** START Provided data **
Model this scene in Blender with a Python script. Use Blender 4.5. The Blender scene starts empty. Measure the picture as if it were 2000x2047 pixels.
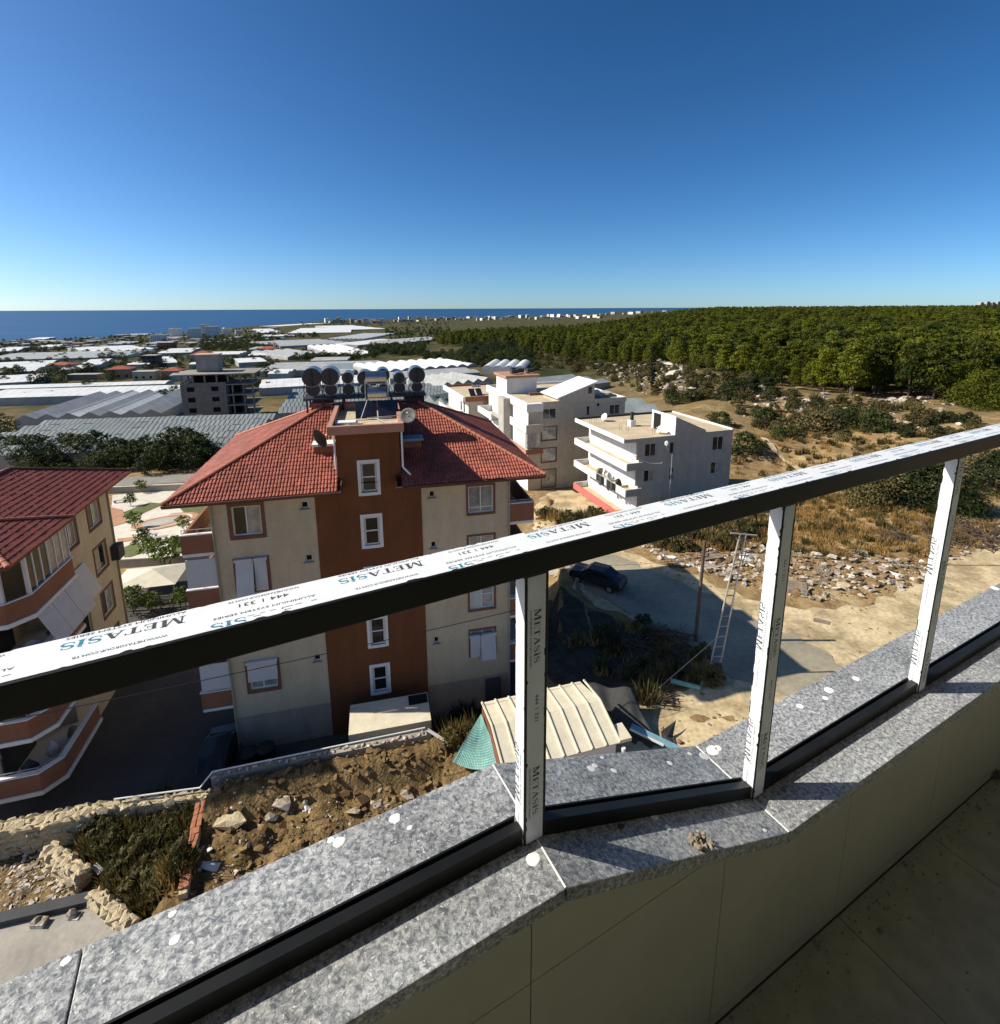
import bpy, bmesh, math, random
from math import radians, sin, cos, pi, tan, atan2, hypot, sqrt
from mathutils import Vector, Matrix, noise
random.seed(7)
S = bpy.context.scene
COL = S.collection
# ---------------------------------------------------------------- camera, world, sun, exposure
EYE = 23.0                       # metres from the courtyard up to the eye
FPX, CXP, CYP = 1040.0, 1000.0, 824.0
PITCH = math.atan((824 - 615.5) / FPX); ROLL = 0.0045
SP, CP = sin(PITCH), cos(PITCH)
cd = bpy.data.cameras.new('camera'); cam = bpy.data.objects.new('camera', cd); COL.objects.link(cam)
cam.location = (0, 0, EYE)
cam.rotation_euler = (Matrix.Rotation(pi / 2 - PITCH, 3, 'X') @ Matrix.Rotation(-ROLL, 3, 'Z')).to_euler()
cd.sensor_fit = 'HORIZONTAL'; cd.sensor_width = 36; cd.lens = 36 * FPX / 2000
cd.shift_x = 0; cd.shift_y = -(1023.5 - CYP) / 2000
cd.clip_start = 0.05; cd.clip_end = 90000
S.camera = cam
SUN_EL = 38.0
W = bpy.data.worlds.new('World'); S.world = W; W.use_nodes = True
wn = W.node_tree; wn.nodes.clear()
sky = wn.nodes.new('ShaderNodeTexSky'); sky.sky_type = 'NISHITA'; sky.sun_disc = False
sky.sun_elevation = radians(SUN_EL); sky.sun_rotation = radians(-90)
sky.altitude = 300; sky.air_density = 0.75; sky.dust_density = 1.1; sky.ozone_density = 3.2
bg = wn.nodes.new('ShaderNodeBackground'); bg.inputs[1].default_value = 0.060
wo = wn.nodes.new('ShaderNodeOutputWorld')
gm = wn.nodes.new('ShaderNodeGamma'); gm.inputs[1].default_value = 1.36     # deep, clear late-summer blue
hs = wn.nodes.new('ShaderNodeHueSaturation'); hs.inputs['Saturation'].default_value = 1.13; hs.inputs['Hue'].default_value = .494
tcw = wn.nodes.new('ShaderNodeTexCoord'); mpw = wn.nodes.new('ShaderNodeMapping'); mpw.inputs['Location'].default_value = (0, 0, .03)   # no orange band on the horizon of a clear noon
wn.links.new(tcw.outputs['Generated'], mpw.inputs[0]); wn.links.new(mpw.outputs[0], sky.inputs[0])
wn.links.new(sky.outputs[0], gm.inputs[0]); wn.links.new(gm.outputs[0], hs.inputs['Color']); wn.links.new(hs.outputs[0], bg.inputs[0]); wn.links.new(bg.outputs[0], wo.inputs[0])
sl = bpy.data.lights.new('sun', 'SUN'); sl.energy = 5.0; sl.angle = radians(0.5); sl.color = (1, 0.93, 0.80)
so = bpy.data.objects.new('sun', sl); COL.objects.link(so)
so.rotation_euler = (0, radians(-(90 - SUN_EL)), 0); so.location = (-40, 0, 60)
S.view_settings.view_transform = 'Standard'; S.view_settings.look = 'None'
S.view_settings.exposure = 0.38; S.view_settings.gamma = 1.0; S.view_settings.use_curve_mapping = False
try:
    S.cycles.max_bounces = 6; S.cycles.diffuse_bounces = 2; S.cycles.glossy_bounces = 3; S.cycles.transparent_max_bounces = 6
except Exception: pass

# ---------------------------------------------------------------- surveying helpers: a sight line of the photograph met with a level or the ground
def ray(px, py):
    X = (px - CXP) / FPX; Y = (py - CYP) / FPX
    c, s = cos(ROLL), sin(ROLL)
    X, Y = X * c - Y * s, X * s + Y * c
    return Vector((X, CP - Y * SP, -(SP + Y * CP)))
def at(px, py, z):
    r = ray(px, py); t = (z - EYE) / r.z
    return Vector((r.x * t, r.y * t, z))
def interp(tab, x):
    if x <= tab[0][0]: return tab[0][1]
    for (a, b), (c, d) in zip(tab, tab[1:]):
        if x <= c: return b + (d - b) * (x - a) / (c - a)
    return tab[-1][1]
def sstep(a, b, x):
    t = min(1, max(0, (x - a) / (b - a))); return t * t * (3 - 2 * t)
LP = [(0,0),(46,0),(56,-0.8),(70,-3),(85,-5),(150,-8.5),(300,-14),(600,-24),(1000,-35),(1500,-47),(1680,-49.2),(1760,-52),(1e6,-60)]
CPF = [(0,0),(60,-0.5),(90,-3),(150,-5),(350,-9),(600,-13),(1000,-26),(1700,-44),(3600,-48.5),(4200,-52),(1e6,-60)]
RP = [(0,0),(60,0),(150,0.5),(400,3),(800,7),(1300,11),(2400,14),(3600,4),(9000,-20),(14000,-52),(1e6,-60)]
SEA = -50.0
def seg_d(px, py, a, b):
    ax, ay = a; bx, by = b; dx, dy = bx - ax, by - ay
    t = max(0, min(1, ((px - ax) * dx + (py - ay) * dy) / (dx * dx + dy * dy)))
    return hypot(px - ax - t * dx, py - ay - t * dy), t
EDGE_Y = [(-40, 13.2), (-26, 16.6), (-20.8, 17.8), (-13.2, 19.2), (-12.6, 19.25), (-3.6, 21.5), (-1, 22.5), (2.0, 25.5), (3.5, 30), (4.8, 40), (5.5, 52), (6, 70)]
def edge_y(x):      # foot of the higher plot on our side, seen against the lower courtyard
    return interp(EDGE_Y, x) if x < 6 else 70 + (x - 6) * 60
SHORE = [(-2, 1640), (-.8, 1720), (-.6, 1900), (-.5, 2400), (-.4, 2900), (-.2, 3900), (0, 4600), (.2, 6500), (.42, 9500)]
def ground_z(x, y):
    d = hypot(x, y); t = x / max(y, 1.0)
    if y < 0: t = 0
    l, c, r = interp(LP, d), interp(CPF, d), interp(RP, d)
    if t < .42 and d > 900:
        sh = interp(SHORE, t); z9 = interp(LP, 900) * (1 - sstep(-.35, .05, t)) + interp(CPF, 900) * sstep(-.35, .05, t)
        q = (d - 900) / (sh - 900); zz = z9 + (-49.2 - z9) * min(1, q) ** .8 if q < 1 else -49.2 - min(12, (q - 1) * 60)
        l = c = zz
    if t < 0.05:
        w = sstep(-0.35, 0.05, t); z = l * (1 - w) + c * w
    else:
        w = sstep(0.12, 0.42, t); z = c * (1 - w) + r * w
    if d > 60 and z > SEA + 3:
        z += 0.9 * noise.noise(Vector((x * .012, y * .012, 3))) * min(1, (d - 60) / 60)
    if t > 0.25 and 60 < d < 260:      # rocky slope on the right
        k = sstep(60, 85, d) * (1 - sstep(190, 260, d)) * sstep(.25, .4, t)
        z += k * (1.2 * noise.noise(Vector((x * .08, y * .08, 1))) + .35 * noise.noise(Vector((x * .35, y * .35, 5))))
    if y > 0 and x > 2:
        z += 2.5 * (1 - sstep(36, 60, y) * (1 - sstep(.55, .85, t))) * (1 - sstep(60, 140, d))  * (sstep(2, 6, x) if y > 30 else 1) if y > 25 else 0
    if y < 62 and x < 8:
        q = edge_y(x) - y
        if x > 2: q *= .22
        if q > 0:
            n = noise.noise(Vector((x * .9, y * .9, 0))) * .35 + noise.noise(Vector((x * 2.7, y * 2.7, 2))) * .16
            k = sstep(0, .35, q)
            if x < -12.9: low = 1.0 + n * .5 - .5 * (1 - sstep(-15.5, -13.2, x)) * 0
            elif x < -2.6:
                m = 1 - sstep(.9, 2.0, q + n)
                low = 1.9 + m * 1.0 + n * sstep(.2, 1.2, q) + .16 * abs(noise.noise(Vector((x * 5, y * 5, 9))))
                low = 1.0 + (low - 1.0) * sstep(-12.9, -12.4, x)
            else: low = 2.5 + n * .15
            if x > -3.4 and x < -2.6: pass
            b = 2.5 * (1 - sstep(36, 60, y)) if y > 30 else low
            zz = b if x > 2 else low
            z = z * (1 - k) + (zz if x < 6 else max(z, zz)) * k if x < 6 else z
    elif y <= 25 and x >= 8: z = 2.5 + .15 * noise.noise(Vector((x * .9, y * .9, 0)))
    if x >= 6 and x < 8 and y <= 25: z = 2.5
    return z
def on_ground(px, py, h=0.0):
    """walk along the sight line until it meets the ground (plus h)"""
    r = ray(px, py)
    if r.z > -1e-4: r.z = -1e-4
    top = 3.8 if r.z < -.42 else (7.0 if r.z < -.12 else 19.0)
    t = max(8.0, (EYE - top - h) / -r.z); lo = None; k = 1.012 if r.z < -.42 else 1.02
    f = lambda t: EYE + r.z * t - ground_z(r.x * t, r.y * t) - h
    if f(t) < 0: t = 12.0
    lo = t
    while t < 40000:
        if f(t) < 0: break
        lo = t; t *= k
    for _ in range(12):
        m = (lo + t) / 2
        if f(m) < 0: t = m
        else: lo = m
    return Vector((r.x * t, r.y * t, EYE + r.z * t))
# ---------------------------------------------------------------- object helpers
def link(o, parent=None):
    COL.objects.link(o)
    if parent is not None: o.parent = parent
    return o
def tag(o, label=None, cat=None, group=None, kind=None):
    if label: o['label'] = label
    if cat: o['category'] = cat
    if group: o['group'] = group
    if kind: o['kind'] = kind
    return o
def thing(name, label, cat, loc=(0,0,0), rz=0.0, group=None):
    o = bpy.data.objects.new(name, None); o.empty_display_size = .2
    COL.objects.link(o); o.location = loc; o.rotation_euler = (0, 0, rz)
    return tag(o, label, cat, group)
class MB:
    def __init__(s, off=(0,0,0)):
        s.v = []; s.f = []; s.o = Vector(off)
    def add(s, pts, faces):
        n = len(s.v); s.v += [tuple(Vector(p) - s.o) for p in pts]; s.f += [tuple(i + n for i in f) for f in faces]
        return s
    def quad(s, *p): return s.add(p, [tuple(range(len(p)))])
    def box(s, x0, x1, y0, y1, z0, z1):
        P = [(x, y, z) for z in (z0, z1) for x, y in ((x0,y0),(x1,y0),(x1,y1),(x0,y1))]
        return s.add(P, [(3,2,1,0),(4,5,6,7),(0,1,5,4),(1,2,6,5),(2,3,7,6),(3,0,4,7)])
    def beam(s, a, b, w, h=None, up=(0,0,1)):
        a = Vector(a); b = Vector(b); h = h or w; d = (b - a).normalized(); up = Vector(up)
        if abs(d.dot(up)) > .98: up = Vector((1, 0, 0))
        sx = d.cross(up).normalized() * (w / 2); sz = sx.cross(d).normalized() * (h / 2)
        P = [q + i * sx + j * sz for q in (a, b) for i, j in ((-1,-1),(1,-1),(1,1),(-1,1))]
        return s.add(P, [(0,1,2,3),(7,6,5,4),(0,4,5,1),(1,5,6,2),(2,6,7,3),(3,7,4,0)])
    def prism(s, poly, z0, z1):
        n = len(poly)
        P = [(p[0], p[1], z0) for p in poly] + [(p[0], p[1], z1) for p in poly]
        return s.add(P, [tuple(range(n))[::-1], tuple(range(n, 2*n))] + [(i, (i+1) % n, n + (i+1) % n, n + i) for i in range(n)])
    def cyl(s, a, b, r, n=12, r2=None, caps=True):
        a = Vector(a); b = Vector(b); d = (b - a).normalized(); r2 = r if r2 is None else r2
        u = d.orthogonal().normalized(); w = d.cross(u)
        P = [a + (u * cos(2*pi*i/n) + w * sin(2*pi*i/n)) * r for i in range(n)] + [b + (u * cos(2*pi*i/n) + w * sin(2*pi*i/n)) * r2 for i in range(n)]
        F = [(i, (i+1) % n, n + (i+1) % n, n + i) for i in range(n)]
        if caps: F += [tuple(range(n))[::-1], tuple(range(n, 2*n))]
        return s.add(P, F)
    def tube(s, pts, r, n=6):
        for a, b in zip(pts, pts[1:]): s.cyl(a, b, r, n)
        return s
    def blob(s, c, r, seed=0, n=1, sq=(1,1,1), rough=.25):
        bm = bmesh.new(); bmesh.ops.create_icosphere(bm, subdivisions=n, radius=1)
        P = []
        for v in bm.verts:
            k = 1 + rough * noise.noise(v.co * 1.7 + Vector((seed * 3.1, seed, 0)))* 2
            P.append((c[0] + v.co.x * r * sq[0] * k, c[1] + v.co.y * r * sq[1] * k, c[2] + v.co.z * r * sq[2] * k))
        F = [tuple(v.index for v in f.verts) for f in bm.faces]; bm.free()
        return s.add(P, F)
    def mesh(s, name, mat=None, smooth=False):
        me = bpy.data.meshes.new(name); me.from_pydata(s.v, [], s.f); me.update()
        if mat is not None: me.materials.append(mat)
        if smooth: me.shade_smooth()
        return me
    def obj(s, name, mat=None, parent=None, smooth=False, loc=None, label=None, cat=None, group=None, kind=None, bevel=0):
        o = bpy.data.objects.new(name, s.mesh(name, mat, smooth)); link(o, parent)
        if loc is not None: o.location = loc
        if bevel:
            m = o.modifiers.new('bevel', 'BEVEL'); m.width = bevel; m.segments = 2; m.limit_method = 'ANGLE'
        return tag(o, label, cat, group, kind)
def copy_tree(o, parent=None):
    c = o.copy(); COL.objects.link(c)
    if parent is not None: c.parent = parent
    for ch in list(o.children): copy_tree(ch, c)
    return c
def inst(name, me, parent=None, loc=(0,0,0), rot=(0,0,0), sc=(1,1,1), **kw):
    o = bpy.data.objects.new(name, me); link(o, parent)
    o.location = loc; o.rotation_euler = rot; o.scale = sc if hasattr(sc, '__len__') else (sc, sc, sc)
    return tag(o, **kw)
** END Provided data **
■ Problem to work on: Lines that hold "with" are the ones to copy; find all of them.

■ Answer to the task:
Model this scene in Blender with a Python script. Use Blender 4.5. The Blender scene starts empty. Measure the picture as if it were 2000x2047 pixels.
# ---------------------------------------------------------------- surveying helpers: a sight line of the photograph met with a level or the ground